Secondly, I would like to thank Professor Francesco Melchiorri, who passed away recently. He got me started in observational studies in Cosmology and of the Cosmic Microwave Background. His teachings, his continual support and his style as man and researcher have been essential in my training and for all of the observational cosmology group at La Sapienza, and they have made a significant contribution to the success of the BOOMERanG experiment.

The experiment was made possible thanks to the financial and organizational support of three great Italian institutions. The Italian Space Agency provided the resources for producing most of our hardware, and with its activity at the base at Trapani, provided important specific training with stratospheric balloons. The National Programme of Antarctic Research, an important reality that deserves more attention on an institutional level, financed the production of part of the hardware for the experiment, and provided important logistical support during the Antarctic launching campaigns. The La Sapienza University in Rome not only let us use its laboratories in the Department of Physics to create most of the hardware (and for this I am grateful to Directors Guerra and Martinelli who always helped BOOMERanG in these years), but in a time of crisis also managed to find the necessary resources to create the main mirrors for the experiment.

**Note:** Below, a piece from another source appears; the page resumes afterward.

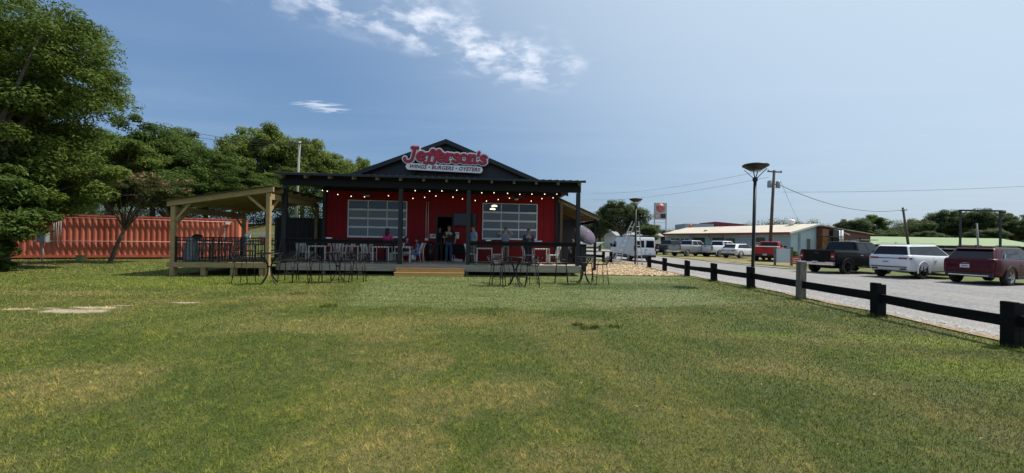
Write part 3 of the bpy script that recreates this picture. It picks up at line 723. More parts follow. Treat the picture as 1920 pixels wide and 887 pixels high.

With BOOMERanG, we think we have shown that relatively modest investments, if well-aimed, can lead to very important results. But things do not and cannot always go that way. Scientific research, both basic and applied, must be continuously furnished with adequate human and financial resources in order to play the central role that it should in a modern country: if allocated with rigour and coherence, these resources can represent a fruitful investment for the country.

For us, the Balzan Prize is not only recognition of the activity and results we have achieved from collaboration on BOOMERanG, but also an injection of hope for our future activity and the activity of young researchers and collaborators. In the situation contingent to a general recession of human and financial resources in the university and research in Italy, the contribution of the prize will ensure the continuity of our activity and training for more young people.

And this is why I am especially grateful to the Balzan Foundation, and more generally speaking, for its work and for its attention to Science and Culture, components I feel are essential to the development of civil society.